## Aim
Retype the records below exactly as they appear, but leave out any pictures.

Scene modeling code data:
►

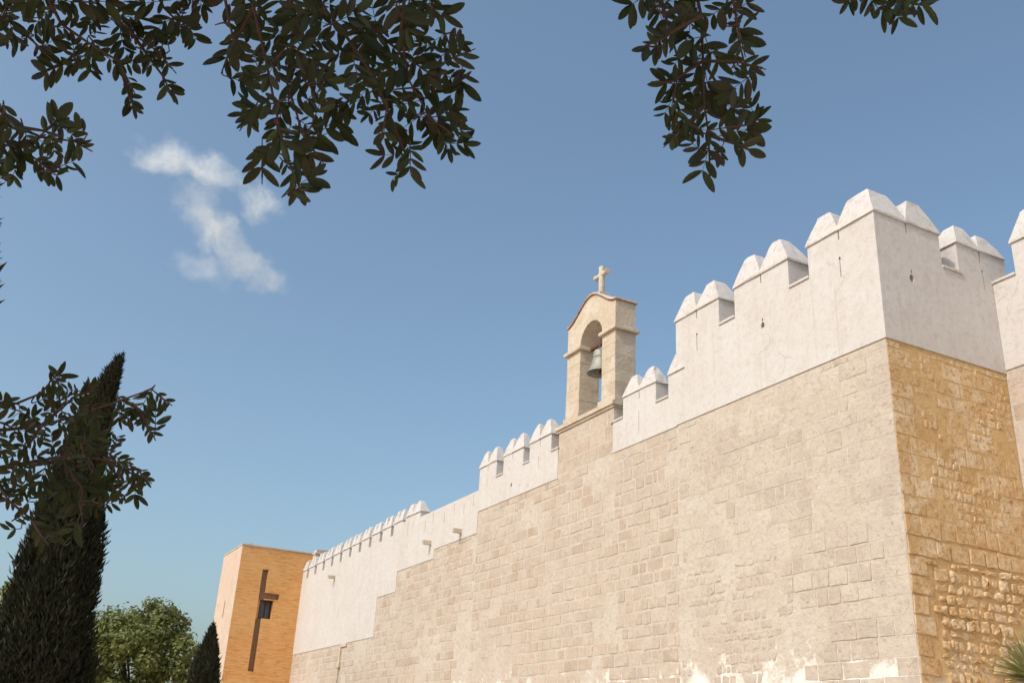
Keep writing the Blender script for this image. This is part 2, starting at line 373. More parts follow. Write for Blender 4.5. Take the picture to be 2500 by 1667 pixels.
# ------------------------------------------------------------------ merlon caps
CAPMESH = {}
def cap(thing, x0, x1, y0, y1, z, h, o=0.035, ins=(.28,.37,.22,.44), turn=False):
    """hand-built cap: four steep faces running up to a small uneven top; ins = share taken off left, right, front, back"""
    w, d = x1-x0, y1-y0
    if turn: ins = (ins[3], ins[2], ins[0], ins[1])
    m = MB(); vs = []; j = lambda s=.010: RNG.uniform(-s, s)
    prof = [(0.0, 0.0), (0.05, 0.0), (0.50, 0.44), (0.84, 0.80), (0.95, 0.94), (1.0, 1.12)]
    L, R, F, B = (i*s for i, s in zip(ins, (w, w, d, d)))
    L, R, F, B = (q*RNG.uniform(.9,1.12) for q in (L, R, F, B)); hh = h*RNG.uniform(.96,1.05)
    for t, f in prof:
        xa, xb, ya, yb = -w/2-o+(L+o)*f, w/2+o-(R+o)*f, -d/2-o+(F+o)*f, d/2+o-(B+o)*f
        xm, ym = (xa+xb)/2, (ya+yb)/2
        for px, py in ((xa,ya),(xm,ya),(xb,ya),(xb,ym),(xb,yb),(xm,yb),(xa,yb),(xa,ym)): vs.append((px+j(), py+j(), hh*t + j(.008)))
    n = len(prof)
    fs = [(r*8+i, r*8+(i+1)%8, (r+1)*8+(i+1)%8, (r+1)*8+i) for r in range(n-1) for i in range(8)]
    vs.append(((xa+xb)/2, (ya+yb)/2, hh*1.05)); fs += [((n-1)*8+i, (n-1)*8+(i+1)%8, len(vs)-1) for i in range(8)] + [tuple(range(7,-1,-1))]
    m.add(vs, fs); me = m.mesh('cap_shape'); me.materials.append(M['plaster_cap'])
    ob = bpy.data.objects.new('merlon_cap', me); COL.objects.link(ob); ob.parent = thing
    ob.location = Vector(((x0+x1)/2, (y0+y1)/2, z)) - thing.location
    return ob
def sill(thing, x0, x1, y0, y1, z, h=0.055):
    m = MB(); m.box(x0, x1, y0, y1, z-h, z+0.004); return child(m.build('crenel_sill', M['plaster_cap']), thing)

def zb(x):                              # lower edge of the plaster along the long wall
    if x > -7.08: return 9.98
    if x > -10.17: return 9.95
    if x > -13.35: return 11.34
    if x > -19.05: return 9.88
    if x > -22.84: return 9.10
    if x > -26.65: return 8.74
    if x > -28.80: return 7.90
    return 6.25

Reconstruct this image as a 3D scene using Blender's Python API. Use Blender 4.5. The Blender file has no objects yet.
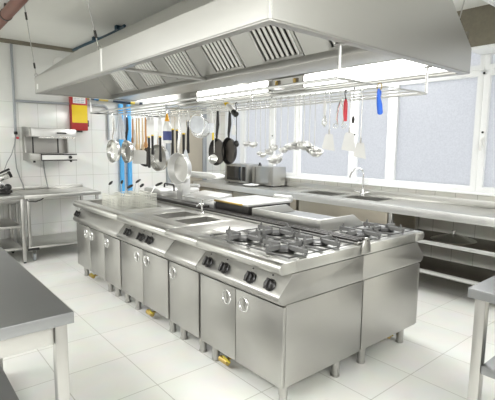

◄

## Response to this exercise
Keep writing the Blender script for this image. This is part 2, starting at line 373. More parts follow. Write for Blender 4.5. Take the picture to be 2500 by 1667 pixels.
# ------------------------------------------------------------------ merlon caps
CAPMESH = {}
def cap(thing, x0, x1, y0, y1, z, h, o=0.035, ins=(.28,.37,.22,.44), turn=False):
    """hand-built cap: four steep faces running up to a small uneven top; ins = share taken off left, right, front, back"""
    w, d = x1-x0, y1-y0
    if turn: ins = (ins[3], ins[2], ins[0], ins[1])
    m = MB(); vs = []; j = lambda s=.010: RNG.uniform(-s, s)
    prof = [(0.0, 0.0), (0.05, 0.0), (0.50, 0.44), (0.84, 0.80), (0.95, 0.94), (1.0, 1.12)]
    L, R, F, B = (i*s for i, s in zip(ins, (w, w, d, d)))
    L, R, F, B = (q*RNG.uniform(.9,1.12) for q in (L, R, F, B)); hh = h*RNG.uniform(.96,1.05)
    for t, f in prof:
        xa, xb, ya, yb = -w/2-o+(L+o)*f, w/2+o-(R+o)*f, -d/2-o+(F+o)*f, d/2+o-(B+o)*f
        xm, ym = (xa+xb)/2, (ya+yb)/2
        for px, py in ((xa,ya),(xm,ya),(xb,ya),(xb,ym),(xb,yb),(xm,yb),(xa,yb),(xa,ym)): vs.append((px+j(), py+j(), hh*t + j(.008)))
    n = len(prof)
    fs = [(r*8+i, r*8+(i+1)%8, (r+1)*8+(i+1)%8, (r+1)*8+i) for r in range(n-1) for i in range(8)]
    vs.append(((xa+xb)/2, (ya+yb)/2, hh*1.05)); fs += [((n-1)*8+i, (n-1)*8+(i+1)%8, len(vs)-1) for i in range(8)] + [tuple(range(7,-1,-1))]
    m.add(vs, fs); me = m.mesh('cap_shape'); me.materials.append(M['plaster_cap'])
    ob = bpy.data.objects.new('merlon_cap', me); COL.objects.link(ob); ob.parent = thing
    ob.location = Vector(((x0+x1)/2, (y0+y1)/2, z)) - thing.location
    return ob
def sill(thing, x0, x1, y0, y1, z, h=0.055):
    m = MB(); m.box(x0, x1, y0, y1, z-h, z+0.004); return child(m.build('crenel_sill', M['plaster_cap']), thing)

def zb(x):                              # lower edge of the plaster along the long wall
    if x > -7.08: return 9.98
    if x > -10.17: return 9.95
    if x > -13.35: return 11.34
    if x > -19.05: return 9.88
    if x > -22.84: return 9.10
    if x > -26.65: return 8.74
    if x > -28.80: return 7.90
    return 6.25

Reconstruct this image as a 3D scene using Blender's Python API. Use Blender 4.5. The Blender file has no objects yet.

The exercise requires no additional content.